**Written instruction**
Reproduce the material below line by line, beginning with its first line and ending with the line that contains "scene = bpy.context.scene"; leave out pictures.

**Data lines**
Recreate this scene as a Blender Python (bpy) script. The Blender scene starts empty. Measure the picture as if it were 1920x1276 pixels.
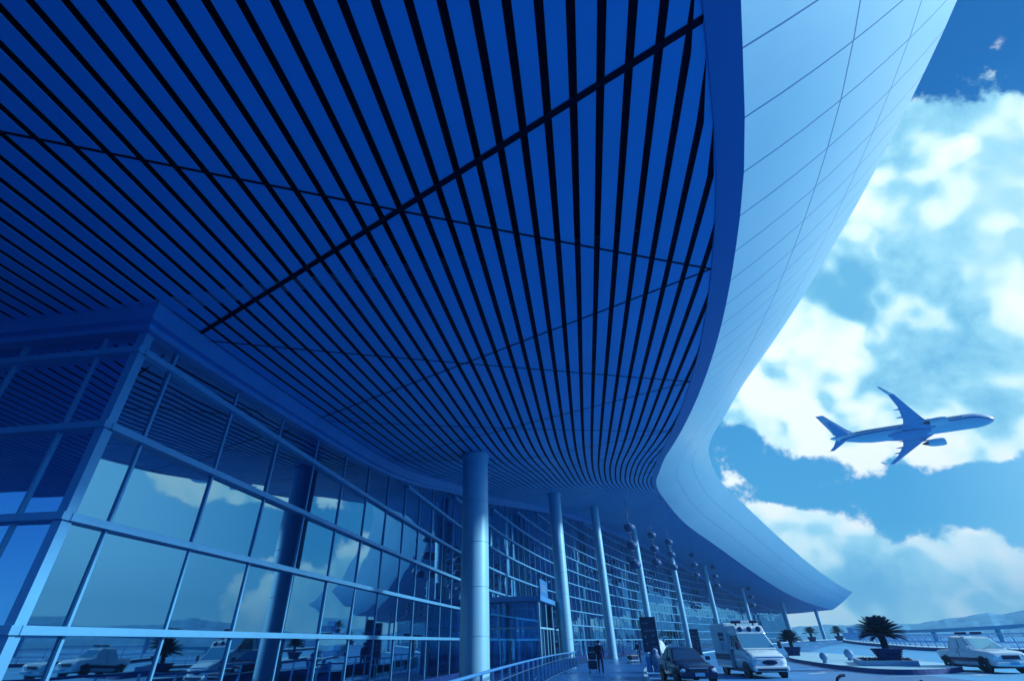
import bpy, bmesh, math, random
import numpy as np
from mathutils import Vector, Matrix
random.seed(7)
R = math.radians
scene = bpy.context.scene

# ------------------------------------------------------------------ camera
cd = bpy.data.cameras.new("camera"); cam = bpy.data.objects.new("camera", cd)
scene.collection.objects.link(cam); scene.camera = cam
PITCH, ROLL, EYE = R(32.7317), R(0.888), 1.65
Fv = Vector((0, math.cos(PITCH), math.sin(PITCH))); Uv = Vector((0, -math.sin(PITCH), math.cos(PITCH))); Rv = Vector((1, 0, 0))
cr = Rv*math.cos(ROLL) - Uv*math.sin(ROLL); cu = Rv*math.sin(ROLL) + Uv*math.cos(ROLL)
# roll so that the horizon rises towards the right
m = Matrix((cr, cu, -Fv)).transposed().to_4x4(); m.translation = (0, 0, EYE)
cam.matrix_world = m
cd.sensor_width = 36; cd.lens = 883/1920*36; cd.shift_x = 40/1920
cd.clip_start = 0.05; cd.clip_end = 6000

# ------------------------------------------------------------------ world
SUN_AZ, SUN_EL = R(99), R(23)          # azimuth from +y towards +x
SDIR = Vector((math.sin(SUN_AZ)*math.cos(SUN_EL), math.cos(SUN_AZ)*math.cos(SUN_EL), math.sin(SUN_EL)))
W = bpy.data.worlds.new("World"); scene.world = W; W.use_nodes = True
nt = W.node_tree; nt.nodes.clear()
class NT:
    def __init__(s, nt): s.t = nt
    def n(s, typ, **kw):
        x = s.t.nodes.new(typ)
        for k, v in kw.items(): setattr(x, k, v)
        return x
    def l(s, a, b): s.t.links.new(a, b)
    def val(s, x, sock):
        if isinstance(x, (int, float)): sock.default_value = x
        elif isinstance(x, (tuple, list)): sock.default_value = x
        else: s.l(x, sock)
    def math(s, op, a, b=0.0, clamp=False):
        x = s.n('ShaderNodeMath', operation=op, use_clamp=clamp); s.val(a, x.inputs[0]); s.val(b, x.inputs[1]); return x.outputs[0]
    def vmath(s, op, a, b=None):
        x = s.n('ShaderNodeVectorMath', operation=op); s.val(a, x.inputs[0])
        if b is not None: s.val(b, x.inputs[1])
        return x.outputs['Value'] if op in ('DOT_PRODUCT', 'LENGTH', 'DISTANCE') else x.outputs[0]
    def smooth(s, v, a, b, lo=0., hi=1.):
        x = s.n('ShaderNodeMapRange', interpolation_type='SMOOTHSTEP'); s.val(v, x.inputs[0])
        for i, q in enumerate((a, b, lo, hi)): x.inputs[i+1].default_value = q
        return x.outputs[0]
    def ramp(s, v, stops):
        x = s.n('ShaderNodeValToRGB'); s.val(v, x.inputs[0]); e = x.color_ramp.elements
        while len(e) < len(stops): e.new(.5)
        for q, (p, c) in zip(e, stops): q.position = p; q.color = (*c, 1) if len(c) == 3 else c
        return x.outputs[0]
    def mix(s, f, a, b, blend='MIX'):
        x = s.n('ShaderNodeMix', data_type='RGBA', blend_type=blend); s.val(f, x.inputs[0])
        for q, k in ((a, 6), (b, 7)):
            if isinstance(q, tuple): x.inputs[k].default_value = (*q, 1) if len(q) == 3 else q
            else: s.l(q, x.inputs[k])
        return x.outputs[2]
    def noise(s, vec, scale, detail=6., rough=.55, dist=0., lac=2.):
        x = s.n('ShaderNodeTexNoise'); x.inputs['Scale'].default_value = scale; x.inputs['Detail'].default_value = detail
        x.inputs['Roughness'].default_value = rough; x.inputs['Distortion'].default_value = dist; x.inputs['Lacunarity'].default_value = lac
        if vec is not None: s.l(vec, x.inputs['Vector'])
        return x.outputs[0]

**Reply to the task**
Recreate this scene as a Blender Python (bpy) script. The Blender scene starts empty. Measure the picture as if it were 1920x1276 pixels.
import bpy, bmesh, math, random
import numpy as np
from mathutils import Vector, Matrix
random.seed(7)
R = math.radians
scene = bpy.context.scene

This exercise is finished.